3.23. ON DEBTS OF HONOUR.
My ethical disposition is all against punctilio and I set no greater
value on unblemished honour than I do on purity. I never yet met a man
who talked proudly of his honour who did not end by cheating or trying
to cheat me, nor a code of honour that did not impress me as a
conspiracy against the common welfare and purpose in life. There is
honour among thieves, and I think it might well end there as an
obligation in conduct. The soldier who risks a life he owes to his army
in a duel upon some silly matter of personal pride is no better to me
than the clerk who gambles with the money in his master's till. When I
was a boy I once paid a debt of honour, and it is one of the things I am
most ashamed of. I had played cards into debt and I still remember
burningly how I went flushed and shrill-voiced to my mother and got the
money she could so ill afford to give me.

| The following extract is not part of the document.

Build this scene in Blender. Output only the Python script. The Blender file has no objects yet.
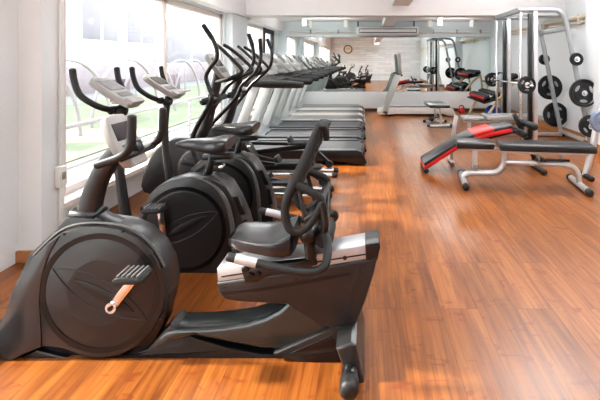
import bpy, bmesh, math, random
from mathutils import Vector, Matrix
random.seed(7)
C = bpy.context.scene
COL = C.collection
PI = math.pi
F, CX, CY, H = 390.0, 366.0, 60.0, 1.3          # focal length in px, vanishing point, eye height (m)

def P(px, py, Y):
    """metric X,Z of a photographed point that lies in the plane at depth Y"""
    return ((px-CX)*Y/F, H-(py-CY)*Y/F)
def P3(px, py, Y):
    x, z = P(px, py, Y); return (x, Y, z)

# ------------------------------------------------------------------ materials
def new_mat(name):
    m = bpy.data.materials.new(name); m.use_nodes = True
    nt = m.node_tree; b = nt.nodes['Principled BSDF']
    return m, nt, b
def mat(name, col, rough=0.5, metal=0.0, var=0.12, scale=18.0, bump=0.0, coat=0.0, spec=0.5):
    m, nt, b = new_mat(name)
    tc = nt.nodes.new('ShaderNodeTexCoord')
    n = nt.nodes.new('ShaderNodeTexNoise'); n.inputs['Scale'].default_value = scale; n.inputs['Detail'].default_value = 4
    nt.links.new(tc.outputs['Object'], n.inputs['Vector'])
    mx = nt.nodes.new('ShaderNodeMix'); mx.data_type = 'RGBA'
    mx.inputs[6].default_value = (*[c*(1-var) for c in col], 1)
    mx.inputs[7].default_value = (*[min(1, c*(1+var)) for c in col], 1)
    nt.links.new(n.outputs['Fac'], mx.inputs[0]); nt.links.new(mx.outputs[2], b.inputs['Base Color'])
    b.inputs['Roughness'].default_value = rough; b.inputs['Metallic'].default_value = metal
    b.inputs['Coat Weight'].default_value = coat; b.inputs['Coat Roughness'].default_value = 0.15
    b.inputs['Specular IOR Level'].default_value = spec
    if bump:
        bp = nt.nodes.new('ShaderNodeBump'); bp.inputs['Strength'].default_value = bump; bp.inputs['Distance'].default_value = 0.01
        n2 = nt.nodes.new('ShaderNodeTexNoise'); n2.inputs['Scale'].default_value = scale*12
        nt.links.new(tc.outputs['Object'], n2.inputs['Vector'])
        nt.links.new(n2.outputs['Fac'], bp.inputs['Height']); nt.links.new(bp.outputs['Normal'], b.inputs['Normal'])
    return m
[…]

I would not pay such a debt of
honour now. If I were to wake up one morning owing big sums that I had
staked overnight I would set to work at once by every means in my power
to evade and repudiate that obligation. Such money as I have I owe under
our present system to wife and sons and my work and the world, and I see
no valid reason why I should hand it over to Smith because he and I have
played the fool and rascal and gambled. Better by far to accept that
fact and be for my own part published fool and rascal.

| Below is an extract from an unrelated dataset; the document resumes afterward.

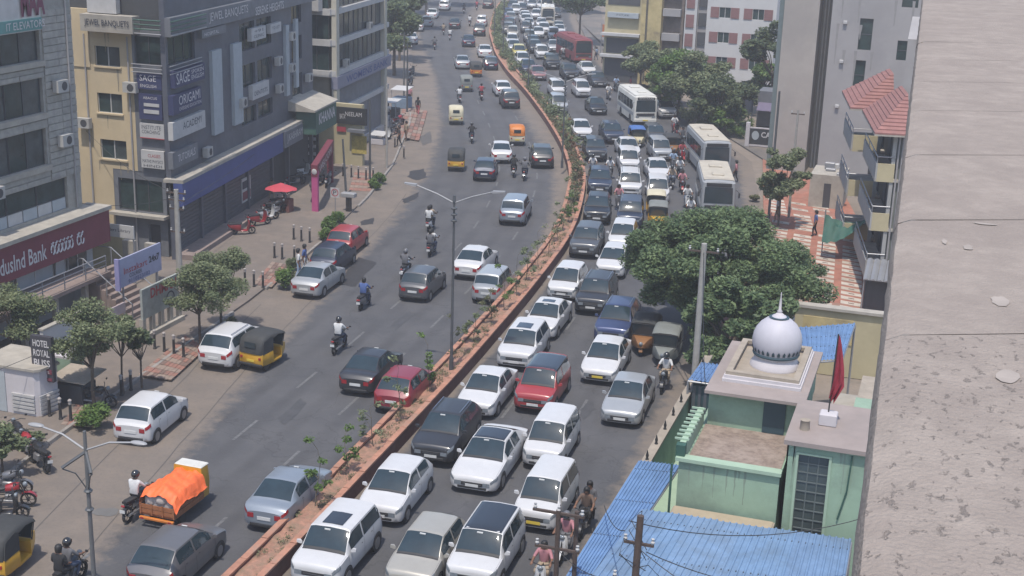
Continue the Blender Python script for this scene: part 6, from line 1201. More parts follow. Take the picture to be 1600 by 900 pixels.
    ey.rbox(hd.x-.025, hd.x+.025, hd.y+.088, hd.y+.101, hd.z-.058, hd.z-.05, .002)
    return out, setmats(hb.mesh('hair', 60), HAIR), setmats(hl.mesh('helmet', 60), HELM['black']), setmats(vz.mesh('visor', 60), M_cg), setmats(fc.mesh('nose_and_ears', 60), SKIN), setmats(ey.mesh('eyes_and_mouth'), HAIR)
PM = {k: person_mesh(k) for k in ('rider', 'pillion', 'walk')}
def make_person(pose, shirt, trousers, loc, head, label, group, helmet=None, scale=1.0):
    body, hair, hel, vis, fc, ey = PM[pose]
    o = link('person', body); tag(o, label, 'person', group); o.location = loc; o.rotation_euler = (0, 0, head-math.pi/2); o.scale = (scale,)*3
    for i, m in ((1, CL[shirt]), (2, CL[trousers])): o.material_slots[i].link = 'OBJECT'; o.material_slots[i].material = m
    if helmet:
        h = link('helmet', hel, o); recolor(h, HELM[helmet]); link('visor', vis, h)
    else: link('hair', hair, o)
    link('nose_and_ears', fc, o); link('eyes_and_mouth', ey, o)
    return o
# x, y, kind, colour, riders [(shirt, trousers, helmet)], direction, where
BK = [(214,771,'bike','black',[('white','black','black')],0,'beside the orange tarpaulin carrier'),
 (108,880,'bike','black',[('grey','jeans','black'),('black','black',None)],0,'at the bottom left by the street lamp'),
 (530,522,'bike','black',[('white','navy','black')],0,'alone in the middle of the left carriageway'),
 (569,457,'scooter','grey',[('blue','navy',None)],0,'near the parked silver saloon'),
 (634,412,'bike','white',[('grey','black','grey')],0,'just left of the dark grey hatchback'),
 (673,339,'scooter','white',[('tan','navy',None),('white','black',None)],0,'left of the double street lamp, the farther of two'),
 (675,377,'scooter','grey',[('white','jeans',None),('grey','navy',None)],0,'left of the double street lamp, the nearer of two'),
 (820,263,'bike','black',[('grey','navy','grey')],0,'right of the navy hatchback near the bend'),
 (803,258,'bike','black',[('black','black','black')],0,'by the navy hatchback, left of a pair'),
 (737,207,'bike','black',[('black','navy','black')],0,'between the yellow and the cream auto rickshaws'),
 (752,143,'bike','red',[('red','black',None)],0,'in the left carriageway before the white hatchback'),
 (718,147,'scooter','grey',[('white','grey',None)],0,'just before the grey-green auto rickshaw'),
 (679,67,'bike','black',[('grey','black',None)],0,'near the parked cars at the far left kerb'),
 (703,53,'scooter','white',[('white','black',None)],0,'far up the left carriageway in a white shirt'),
 (693,45,'bike','black',[('tan','brown',None)],0,'far up the left carriageway in a tan shirt'),
 (734,32,'bike','grey',[('white','grey',None)],0,'far up the left carriageway by the charcoal saloon'),
 (725,13,'bike','black',[('black','black',None)],0,'at the top of the left carriageway, left of two'),
 (745,8,'bike','red',[('red','black',None)],0,'at the top of the left carriageway, right of two'),
 (1040,580,'bike','black',[('white','tan','black')],1,'riding out of the shade past the silver saloon'),
 (915,797,'bike','black',[('brown','black',None),('grey','black',None)],1,'beside the boxy taxi at the right road edge'),
 (884,835,'scooter','white',[('pink','grey','grey')],1,'behind the doubled steel pole'),
 (849,882,'scooter','white',[('pink','tan',None)],1,'at the very bottom beside the pole'),
 (953,262,'bike','black',[('white','black','black')],1,'behind the dark navy SUV by the median'),
 (926,258,'bike','black',[('white','navy','black')],1,'squeezed between median and dark navy SUV'),
 (967,306,'scooter','grey',[('pink','grey',None)],1,'in pink between the white and navy SUVs'),
 (1054,193,'scooter','red',[('white','grey',None)],1,'by the hedge in front of the parked buses'),
 (1067,213,'bike','black',[('grey','black',None)],1,'farthest in the file beside the parked buses'),
 (1066,236,'scooter','red',[('red','grey',None)],1,'in red in the file beside the parked buses'),
 (1062,262,'bike','black',[('white','black','black')],1,'in white in the file beside the parked buses'),
 (1066,283,'bike','red',[('pink','black',None)],1,'in pink in the file beside the parked buses'),
 (1074,306,'scooter','white',[('white','jeans',None)],1,'nearest in the file beside the parked buses'),
 (963,131,'bike','black',[('sky','black',None)],1,'coming past the charcoal saloon by the kiosk'),
 (951,143,'scooter','grey',[('white','tan',None)],1,'in white coming towards the white coach'),
 (868,60,'bike','black',[('red','black',None)],1,'far up in the oncoming queue'),
 (1079,326,'bike','black',[('white','black','black')],1,'half under the tree edge beside the nearer parked bus'),
 (1052,250,'scooter','grey',[('sky','black',None)],1,'in pale blue beside the white cars near the parked buses'),
 (1050,276,'bike','black',[('tan','jeans','black')],1,'in tan between the white cars and the bus file'),
 (880,82,'bike','black',[('white','black',None)],1,'beside the red bus'),
 (1058,205,'bike','red',[('black','black','black')],1,'in black ahead of the farther parked bus'),
 (829,48,'bike','black',[('black','black','black')],1,'far up in the oncoming queue near the median')]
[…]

I have never been able to understand the sentimental spectacle of sons
toiling dreadfully and wasting themselves upon mere money-making to save
the secret of a father's peculations and the "honour of the family," or
men conspiring to weave a wide and mischievous net of lies to save the
"honour" of a woman. In the conventional drama the preservation of the
honour of a woman seems an adequate excuse for nearly any offence short
of murder; the preservation that is to say of the appearance of
something that is already gone. Here it is that I do definitely part
company with the false aristocrat who is by nature and intent a humbug
and fabricator of sham attitudes, and ally myself with democracy. Fact,
valiantly faced, is of more value than any reputation. The false
aristocrat is robed to the chin and unwashed beneath, the true goes
stark as Apollo. The false is ridiculous with undignified insistence
upon his dignity; the true says like God, "I am that I am."